Raids by the police and the South African Revenue Service — showboating for the media — have dropped off.
These are steps in the right direction, Lee says, especially for a community only 15 or so years old.
Further, similar improvements are necessary for Chinatown to get a more upmarket sheen. He adds plainly: “Even I don’t want to walk down this street, because it stinks.
“We can’t have the arches be beautiful flowers on top of a rubbish dump. But people don’t want to hear it when we tell them that to develop properly with the council they will have to pay more money. They don’t see the future benefits because they feel that if their businesses are going to be successful, they would move them to Rivonia or some place like that,” he says.
People move on; it’s part of the evolution of suburbs. Once people assimilate they don’t need the soft landing of a Chinatown any more.
Lee himself lives in Midrand.
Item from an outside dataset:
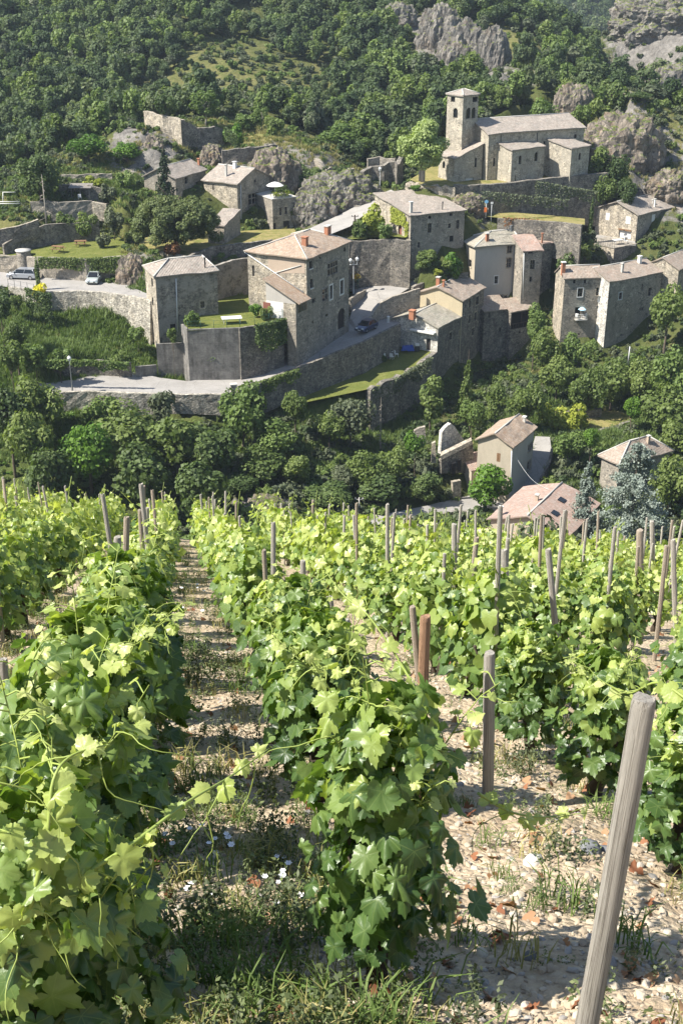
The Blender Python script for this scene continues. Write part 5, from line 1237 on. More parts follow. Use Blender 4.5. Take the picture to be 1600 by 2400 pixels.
for a in [
    # upper left gardens and castle
    ('yew', 83, 345, 192, 118, 'dark spreading yew at the left edge of the upper gardens'),
    ('dead', 97, 408, 188, 60, 'thin bare grey tree in front of the dark yew'),
    ('tree_bright', 202, 313, 207, 92, 'bright green broad tree, left of two beside the castle rock'),
    ('tree_bright', 298, 333, 207, 80, 'bright green broad tree touching the foot of the castle rock'),
    ('bush_dark', 387, 217, 217, 54, 'round dark shrub on top of the ruined castle wall'),
    ('spruce', 381, 350, 189, 66, 'pointed dark spruce below the castle rock'),
    ('pine', 405, 442, 180, 232, 'wide umbrella pine in front of the tall house'),
    ('bush_olive', 262, 484, 186, 66, 'blue-green spreading juniper left of the umbrella pine'),
    ('bush_light', 300, 392, 197, 62, 'grey-green shrub on the terraces left of the pointed spruce'),
    ('bush_olive', 250, 430, 194, 50, 'grey leafy shrub by the broken low wall of the upper garden'),
    ('bush_lime', 215, 420, 197, 55, 'yellow-green shrub above the pergola'),
    ('bush_mid', 150, 495, 186.5, 60, 'green hedge shrub on the wall behind the picnic lawn, left half'),
    ('bush_mid', 200, 492, 186.5, 62, 'green hedge shrub on the wall behind the picnic lawn, right half'),
    ('bush_olive', 240, 545, 181, 40, 'pale shrub at the right end of the picnic lawn'),
    ('bush_dark', 333, 572, 176, 26, 'small dark bush at the left end of the pine terrace wall'),
    ('bush_rust', 403, 562, 176, 44, 'rusty red shrub on the pine terrace wall'),
    ('cypress', 83, 598, 168, 13, 'slim dark cypress beside the silver estate car'),
    ('bush_yellow', 91, 664, 165, 46, 'bright yellow broom bush at the edge of the upper road'),
    ('bush_mid', 34, 690, 162, 40, 'green bush under the fence at the left edge'),
    ('loose', 478, 198, 224, 84, 'loose light green tree growing behind the castle wall'),
    ('bush_bright', 545, 285, 219, 60, 'dark green ivy bush at the right end of the castle wall'),
    ('loose', 612, 240, 226, 46, 'slender pale tree on the dry meadow'),
    ('bush_mid', 640, 268, 223, 62, 'round green bush on the dry meadow'),
    ('bush_light', 575, 262, 226, 60, 'pale green bush beyond the castle meadow'),
    ('bush_mid', 720, 318, 217, 34, 'little orchard tree at the end of the dry meadow'),
    ('tree_light', 800, 290, 222, 110, 'light green tree mass behind the broken rampart'),
    ('loose', 850, 312, 220, 74, 'light loose tree behind the roofless ruin'),
    ('bush_dark', 700, 430, 207, 80, 'dark ivy thicket on the cliff under the meadow, upper part'),
    ('tree_dark', 655, 432, 203, 60, 'dark bushy tree on the cliff right of the flower terrace'),
    ('tree_dark', 735, 455, 202, 70, 'dark scrub tree on the cliff above the upper lane'),
    ('bush_mid', 690, 500, 199, 60, 'green bush at the foot of the cliff by the upper lane'),
    ('bush_dark', 800, 470, 205, 60, 'dark bush low on the grey cliff'),
    ('bush_dark', 735, 400, 208, 60, 'dark ivy thicket beside the pale rampart edge'),
    ('bush_dark', 800, 405, 209, 60, 'dark creeper hanging on the broken rampart'),
    ('bush_light', 845, 425, 208, 36, 'small light bush below the roofless ruin'),
    # church
    ('plane', 994, 264, 199, 126, 'round pale green plane tree beside the church', None, 418),
    ('bush_bright', 975, 443, 199, 30, 'small green bush with yellow flowers under the church front'),
    ('bush_olive', 1085, 456, 197, 24, 'small shrub at the foot of the church wall, left end'),
    ('tall_mid', 1405, 325, 210, 52, 'green upright tree at the right end of the church'),
    ('tree_dark', 1450, 350, 209, 70, 'dark green tree on the rock slope right of the church'),
    ('tree_mid', 1420, 408, 206, 56, 'green tree behind the corner of the church wall'),
    ('tree_dark', 1470, 415, 205, 60, 'dark tree above the roof of the upper right house'),
    ('tree_light', 1275, 222, 226, 76, 'pale green tree behind the church roof'),
    ('bush_mid', 1330, 188, 236, 70, 'green scrub hedge on the crest right of the church, left end'),
    ('bush_light', 1385, 182, 235, 80, 'pale scrub hedge on the crest right of the church, middle'),
    ('bush_dark', 1440, 184, 234, 80, 'dark scrub hedge on the crest right of the church, right end'),
    ('bush_mid', 1405, 222, 229, 66, 'green bush below the crest hedge, above the brown rock face'),
    ('bush_light', 1365, 240, 227, 54, 'light bush above the apse on the grassy slope'),
    ('tree_dark', 1500, 215, 230, 70, 'dark tree on the crest near the right edge'),
    ('bush_olive', 1440, 250, 226, 60, 'grey-green bush on top of the brown rock face'),
    ('bush_rust', 1480, 275, 223, 50, 'rusty brown bracken on the brown rock face'),
    ('bush_lime', 1350, 285, 215, 50, 'yellow-green creeper on the rock behind the apse'),
    # village
    ('bush_lime', 870, 480, 189, 76, 'yellow-green tall shrub beside the ivy-clad house'),
    ('bush_mid', 848, 512, 187.5, 56, 'dark round shrub in the garden of the ivy-clad house, left'),
    ('bush_light', 905, 520, 186, 48, 'round light shrub in front of the red door'),
    ('bush_bright', 1070, 586, 184, 70, 'bright green pergola vine left of the grey rendered house'),
    ('bush_mid', 1003, 604, 183, 56, 'leafy bush at the foot of the ivy-clad house'),
    ('bush_light', 1062, 612, 184, 46, 'light bush left of the pergola vine'),
    ('bush_dark', 985, 628, 182.5, 46, 'dark bush between the ivy-clad house and the road'),
    ('bush_mid', 1040, 616, 183, 70, 'green hedge below the pergola of the grey house'),
    ('bush_mid', 1000, 638, 182, 60, 'dark green hedge at the lit bend of the road'),
    ('bush_lime', 1028, 638, 181, 32, 'lime green clipped bush in the hedge at the bend'),
    ('cypress', 1389, 460, 199, 13, 'slim cypress left of the upper right house'),
    ('ball', 1358, 551, 194, 18, 'small pointed lime green conifer by the car park'),
    ('bush_mid', 1375, 560, 192, 50, 'leafy green bush at the edge of the car park'),
    ('bush_olive', 1385, 540, 195, 40, 'grey-green shrub beside the slim cypress'),
    ('bush_dark', 1335, 590, 188, 70, 'dark shrub below the car park'),
    ('bush_light', 448, 727, 154.5, 44, 'flowering shrub at the left end of the terrace lawn'),
    ('bush_bright', 600, 706, 158.5, 34, 'bright green shrub against the lean-to'),
    ('bush_mid', 624, 714, 157.5, 40, 'dark leafy shrub beside the pale door of the lean-to'),
    ('bush_mid', 403, 768, 154, 36, 'green shrub on the lower concrete wall'),
    ('bush_olive', 845, 826, 168, 56, 'feathery grey-green shrub beside the garden lawn'),
    ('bush_dark', 889, 828, 167, 36, 'dark round bush on the garden lawn'),
    ('tall_light', 1258, 700, 175, 46, 'pale silvery tree between the loggia and the tall house'),
    # garden left
    ('tree_dark', -6, 672, 152, 66, 'large dark tree cut by the left edge beside the upper road'),
    ('tree_mid', 30, 748, 149, 60, 'green bushy tree in the garden at the left edge'),
    ('bush_light', 78, 800, 148, 76, 'light green bush below the retaining wall'),
    ('bush_mid', 20, 800, 146, 80, 'mid green bush at the left edge above the bend'),
    ('bush_light', 135, 805, 149, 66, 'pale bush hanging over the dark wall behind the bend'),
    ('bush_mid', 275, 820, 152, 50, 'green bush left of the lowest concrete wall'),
    ('bush_light', 320, 762, 158, 44, 'light shrub at the corner of the terrace house'),
    # below the bend
    ('tree_mid', 85, 868, 140, 120, 'broad green tree at the left end of the road bend'),
    ('tree_dark', 10, 905, 136, 110, 'dark tree at the left edge below the bend'),
    ('tree_mid', 60, 960, 133, 110, 'leafy tree in the hollow at the left edge'),
    ('bush_light', 230, 925, 144, 90, 'pale shrub growing against the low road wall, left'),
    ('bush_olive', 380, 915, 143, 80, 'grey-green shrub growing against the low road wall, right'),
    ('tree_mid', 290, 950, 138, 150, 'big leafy tree below the middle of the bend'),
    ('tree_bright', 200, 985, 134, 130, 'fresh green acacia low in the hollow'),
    ('tree_mid', 410, 960, 137, 150, 'big yellowish green tree below the concrete wall'),
    ('tree_dark', 330, 1040, 131, 160, 'dark tree behind the vines, left of centre'),
    ('tree_dark', 490, 985, 136, 130, 'dark crowned tree below the end of the bend'),
    ('tree_dark', 110, 1050, 129, 120, 'dark tree behind the leftmost vines'),
    ('tree_light', 565, 895, 142, 120, 'light green tree at the stone pillar by the road'),
    ('tree_mid', 690, 912, 147, 64, 'small green tree on the grassy spur'),
    ('tree_dark', 470, 1080, 128, 130, 'dark thicket tree directly behind the middle vines'),
    ('tree_light', 640, 985, 141, 110, 'yellow-green tree on the spur above the cliff'),
    ('tree_mid', 610, 1050, 137, 110, 'green tree above the rock outcrop'),
    ('tree_mid', 690, 1060, 137, 80, 'small tree hanging over the dark cliff'),
    ('tree_olive', 820, 925, 149, 110, 'grey-green tree below the garden lawn'),
    ('tree_mid', 770, 960, 147, 80, 'tree on the right edge of the grassy spur'),
    ('dead', 893, 930, 150, 38, 'bare dead tree standing against the dark rampart'),
    ('tree_mid', 860, 1060, 139, 100, 'round tree above the valley road'),
    ('tree_olive', 800, 1085, 138, 70, 'grey-green bush tree over the dark hollow by the valley road'),
    ('tree_mid', 920, 1040, 141, 80, 'bushy tree left of the roofless ruin in the valley'),
    ('bush_bright', 975, 1010, 144, 60, 'bright green bush spilling over the ruin'),
    ('tree_dark', 770, 1130, 134, 120, 'dark thicket beside the valley road'),
    ('tree_dark', 900, 1110, 137, 120, 'dark scrub tree right above the valley road'),
    ('tree_dark', 1000, 1110, 140, 80, 'dark tree below the ruin'),
    ('tree_dark', 560, 1110, 133, 90, 'dark tree left of the rock outcrop'),
    # right valley
    ('greenspruce', 1098, 836, 158, 60, 'tall green spruce below the long shaded wall'),
    ('tall_mid', 1012, 870, 157, 70, 'upright leafy tree against the dark rampart'),
    ('tree_light', 1108, 932, 151, 66, 'small yellowish tree behind the cream house'),
    ('tall_mid', 1165, 890, 157, 52, 'slender tree between the spruce and the round tree'),
    ('tree_mid', 1243, 892, 156, 80, 'round green tree behind the cream house chimney'),
    ('tree_mid', 1280, 768, 170, 76, 'leafy tree below the lit corner of the tall house'),
    ('tree_light', 1345, 780, 171, 70, 'yellow-green tree in front of the tall house'),
    ('bush_light', 1385, 790, 170, 40, 'small bright bush at the foot of the lit pier'),
    ('tree_mid', 1310, 830, 166, 80, 'dark leafy tree below the tall house'),
    ('tree_mid', 1575, 662, 176, 96, 'broad tree beside the far right tower-like house'),
    ('tree_mid', 1440, 842, 165, 96, 'leafy tree at the foot of the tower-like house'),
    ('tree_mid', 1515, 835, 163, 90, 'green tree right of the plain tower-like house'),
    ('tree_light', 1590, 815, 158, 110, 'large light green tree at the right edge'),
    ('tree_mid', 1570, 900, 154, 120, 'big green tree at the right edge of the valley'),
    ('tree_mid', 1380, 870, 162, 90, 'tree above the terrace wall of the vegetable plot'),
    ('tree_bright', 1485, 930, 156, 46, 'bright shrub tree at the end of the vegetable plot'),
    ('bush_lime', 1345, 945, 158, 90, 'low bright hedge above the vegetable plot'),
    ('bush_lime', 1290, 948, 158, 70, 'low bright hedge left of the vegetable plot'),
    ('tree_light', 1333, 1008, 147, 80, 'weeping yellow-green tree right of the cream house'),
    ('tree_bright', 1388, 1000, 147, 46, 'small bright tree next to the weeping tree'),
    ('tree_mid', 1600, 980, 148, 100, 'leafy tree behind the grey-brown roof'),
    ('tree_bright', 1142, 1088, 139, 118, 'bright green acacia in front of the cream house'),
    ('cedar', 1500, 1015, 124, 280, 'large spreading blue cedar at the right'),
    ('cedar2', 1382, 1075, 126, 104, 'smaller pointed blue cedar left of the large one'),
    ('bush_olive', 1300, 1218, 108, 190, 'grey-green round bush in front of the farmhouse roof'),
    ('bush_mid', 1060, 1212, 118, 80, 'green bush below the valley road'),
    ('bush_olive', 960, 1222, 118, 60, 'greyish bush at the lower edge of the valley road'),
    ('tree_mid', 1580, 1070, 135, 100, 'leafy tree behind the blue cedar at the right edge'),
]: tree(*a)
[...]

He has been in South Africa for 14 years. He carries a South African passport and has two children, an eight-year-old and a newborn, who are South Africans. He sees straddling the two worlds as perfectly ordinary. He is Chinese, but his life is where he is right now.
Back in Wu’s teashop, she’s greeting customers and passers-by. Sandy de Beer walks into the shop and orders a juice with honey and an iced coffee.
De Beer is a Chinese woman with an Afrikaans surname — her husband’s. “I come here to buy drinks for my road trip back to Bloemfontein,” she says. She runs the Matsuya restaurant in the Free State capital and makes regular trips to Chinatown to stock up on supplies. “I married my husband for his name. But he’s not one of the rich De Beers,” she jokes.
Wu chirps in with a giggle: “We see a lot of Chinese marrying South Africans of all races; we are a rainbow nation here in Chinatown. We are not all gamblers and illegals here, you know.”
She picks up her teapot, tips it once more. It’s the Chinese way; it’s the Chinatown way.